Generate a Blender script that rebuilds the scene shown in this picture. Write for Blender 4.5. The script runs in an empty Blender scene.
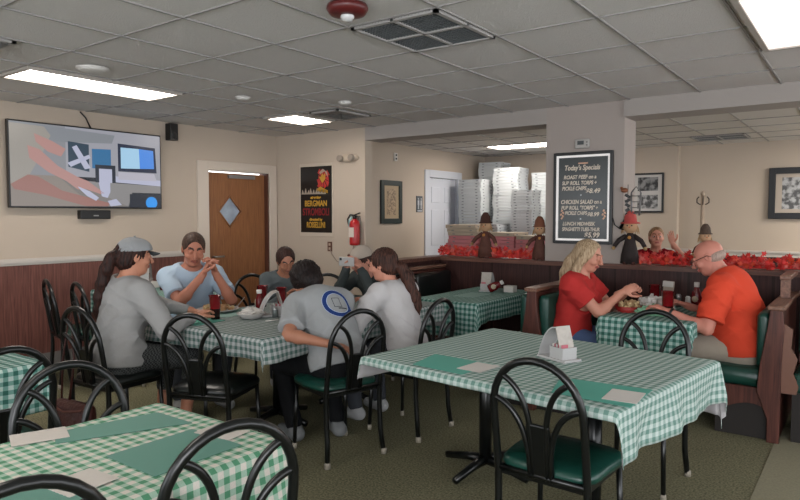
* * *
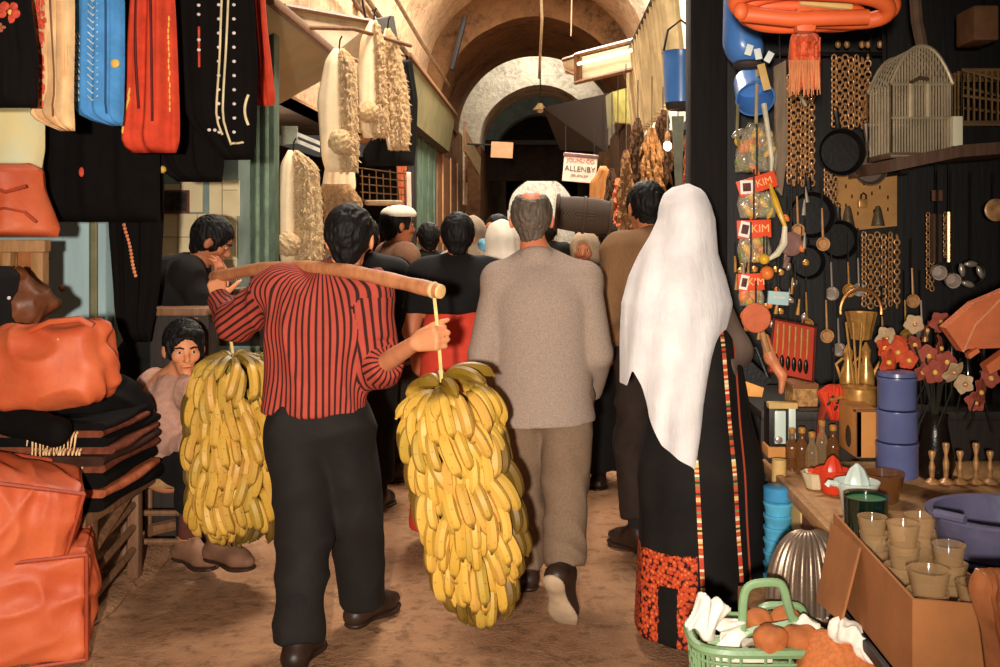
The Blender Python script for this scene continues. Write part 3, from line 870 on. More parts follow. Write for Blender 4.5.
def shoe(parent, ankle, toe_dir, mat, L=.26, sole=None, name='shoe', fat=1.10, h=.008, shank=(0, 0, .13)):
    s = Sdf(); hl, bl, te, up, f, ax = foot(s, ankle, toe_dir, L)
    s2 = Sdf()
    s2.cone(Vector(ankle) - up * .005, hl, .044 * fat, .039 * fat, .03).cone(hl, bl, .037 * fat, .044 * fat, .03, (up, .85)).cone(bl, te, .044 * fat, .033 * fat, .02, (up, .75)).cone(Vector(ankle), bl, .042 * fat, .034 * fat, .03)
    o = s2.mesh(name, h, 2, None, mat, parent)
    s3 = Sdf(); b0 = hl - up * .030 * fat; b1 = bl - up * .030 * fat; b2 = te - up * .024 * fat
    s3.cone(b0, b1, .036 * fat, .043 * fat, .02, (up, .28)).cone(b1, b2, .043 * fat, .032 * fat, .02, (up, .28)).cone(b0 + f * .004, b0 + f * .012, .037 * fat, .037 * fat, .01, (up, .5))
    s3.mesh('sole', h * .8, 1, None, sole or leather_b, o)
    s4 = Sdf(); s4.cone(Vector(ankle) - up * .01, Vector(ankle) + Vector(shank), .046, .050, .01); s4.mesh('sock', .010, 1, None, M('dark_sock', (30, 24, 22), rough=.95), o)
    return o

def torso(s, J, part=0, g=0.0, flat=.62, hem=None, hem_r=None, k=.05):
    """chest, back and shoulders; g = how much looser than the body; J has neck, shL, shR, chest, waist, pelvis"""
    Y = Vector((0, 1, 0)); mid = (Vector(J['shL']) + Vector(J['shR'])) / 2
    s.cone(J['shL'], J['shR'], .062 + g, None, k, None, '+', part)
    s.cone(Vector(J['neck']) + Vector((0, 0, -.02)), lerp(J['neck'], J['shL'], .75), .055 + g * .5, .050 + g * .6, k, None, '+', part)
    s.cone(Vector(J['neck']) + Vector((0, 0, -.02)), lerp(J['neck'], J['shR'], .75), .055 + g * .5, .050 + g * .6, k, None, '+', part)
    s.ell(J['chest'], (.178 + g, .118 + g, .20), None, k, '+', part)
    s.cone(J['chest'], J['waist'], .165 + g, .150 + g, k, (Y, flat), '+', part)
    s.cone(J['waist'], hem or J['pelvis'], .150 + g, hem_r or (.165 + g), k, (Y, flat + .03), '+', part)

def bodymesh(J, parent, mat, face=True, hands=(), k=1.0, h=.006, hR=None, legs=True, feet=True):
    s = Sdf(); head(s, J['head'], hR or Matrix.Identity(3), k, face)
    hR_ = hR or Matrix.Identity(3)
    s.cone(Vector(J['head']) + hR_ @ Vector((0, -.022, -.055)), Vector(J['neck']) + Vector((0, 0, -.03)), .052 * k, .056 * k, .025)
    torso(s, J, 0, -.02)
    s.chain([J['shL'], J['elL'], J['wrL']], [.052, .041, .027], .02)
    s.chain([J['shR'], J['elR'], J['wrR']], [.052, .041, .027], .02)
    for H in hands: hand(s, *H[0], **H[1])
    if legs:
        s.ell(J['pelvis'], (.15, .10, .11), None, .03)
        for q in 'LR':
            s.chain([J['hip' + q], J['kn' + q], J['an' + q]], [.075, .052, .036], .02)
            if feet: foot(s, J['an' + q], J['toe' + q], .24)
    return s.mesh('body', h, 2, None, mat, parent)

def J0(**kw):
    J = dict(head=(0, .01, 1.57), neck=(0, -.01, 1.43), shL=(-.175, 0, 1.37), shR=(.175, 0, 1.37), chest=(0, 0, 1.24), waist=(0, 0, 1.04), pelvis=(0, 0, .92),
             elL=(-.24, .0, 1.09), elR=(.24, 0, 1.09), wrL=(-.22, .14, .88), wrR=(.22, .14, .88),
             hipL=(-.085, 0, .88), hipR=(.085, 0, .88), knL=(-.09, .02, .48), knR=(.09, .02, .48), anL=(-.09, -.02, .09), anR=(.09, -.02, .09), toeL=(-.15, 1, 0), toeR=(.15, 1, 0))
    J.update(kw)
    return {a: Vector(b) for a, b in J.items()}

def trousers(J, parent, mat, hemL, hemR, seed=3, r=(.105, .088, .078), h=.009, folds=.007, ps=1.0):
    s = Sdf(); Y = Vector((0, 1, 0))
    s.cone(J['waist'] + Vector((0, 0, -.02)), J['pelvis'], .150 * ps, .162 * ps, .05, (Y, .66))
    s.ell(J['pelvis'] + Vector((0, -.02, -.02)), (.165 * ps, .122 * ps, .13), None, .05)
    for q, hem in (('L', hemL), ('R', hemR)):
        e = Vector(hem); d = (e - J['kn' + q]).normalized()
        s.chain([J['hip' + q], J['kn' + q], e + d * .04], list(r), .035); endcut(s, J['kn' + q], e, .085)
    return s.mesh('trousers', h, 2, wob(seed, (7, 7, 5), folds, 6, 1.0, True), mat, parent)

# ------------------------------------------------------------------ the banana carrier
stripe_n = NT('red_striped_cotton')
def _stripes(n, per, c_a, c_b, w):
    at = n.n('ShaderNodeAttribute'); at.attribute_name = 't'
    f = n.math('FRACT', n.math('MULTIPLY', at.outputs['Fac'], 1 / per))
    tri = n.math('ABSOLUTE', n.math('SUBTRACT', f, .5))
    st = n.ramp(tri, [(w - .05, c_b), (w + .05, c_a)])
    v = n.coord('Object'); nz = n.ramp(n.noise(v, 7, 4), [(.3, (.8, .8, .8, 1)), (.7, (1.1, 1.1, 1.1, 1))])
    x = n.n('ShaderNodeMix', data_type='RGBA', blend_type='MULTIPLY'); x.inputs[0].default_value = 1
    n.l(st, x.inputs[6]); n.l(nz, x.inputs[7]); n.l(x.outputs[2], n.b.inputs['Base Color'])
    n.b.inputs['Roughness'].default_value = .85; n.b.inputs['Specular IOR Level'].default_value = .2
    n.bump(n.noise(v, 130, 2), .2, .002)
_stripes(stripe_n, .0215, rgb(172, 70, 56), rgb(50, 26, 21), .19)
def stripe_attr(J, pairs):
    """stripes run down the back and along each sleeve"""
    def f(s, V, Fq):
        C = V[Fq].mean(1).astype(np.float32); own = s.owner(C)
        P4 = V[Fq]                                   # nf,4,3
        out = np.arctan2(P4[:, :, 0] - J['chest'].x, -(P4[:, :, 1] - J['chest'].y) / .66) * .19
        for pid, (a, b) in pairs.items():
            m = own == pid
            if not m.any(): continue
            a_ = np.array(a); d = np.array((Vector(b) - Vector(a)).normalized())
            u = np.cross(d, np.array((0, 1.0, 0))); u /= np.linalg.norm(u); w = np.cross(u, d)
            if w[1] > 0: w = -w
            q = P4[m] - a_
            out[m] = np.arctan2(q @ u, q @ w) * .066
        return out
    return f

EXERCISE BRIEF
Gather all lines where the word "this" appears.

RIGHT ANSWER
Generate a Blender script that rebuilds the scene shown in this picture. Write for Blender 4.5. The script runs in an empty Blender scene.
The Blender Python script for this scene continues. Write part 3, from line 870 on. More parts follow. Write for Blender 4.5.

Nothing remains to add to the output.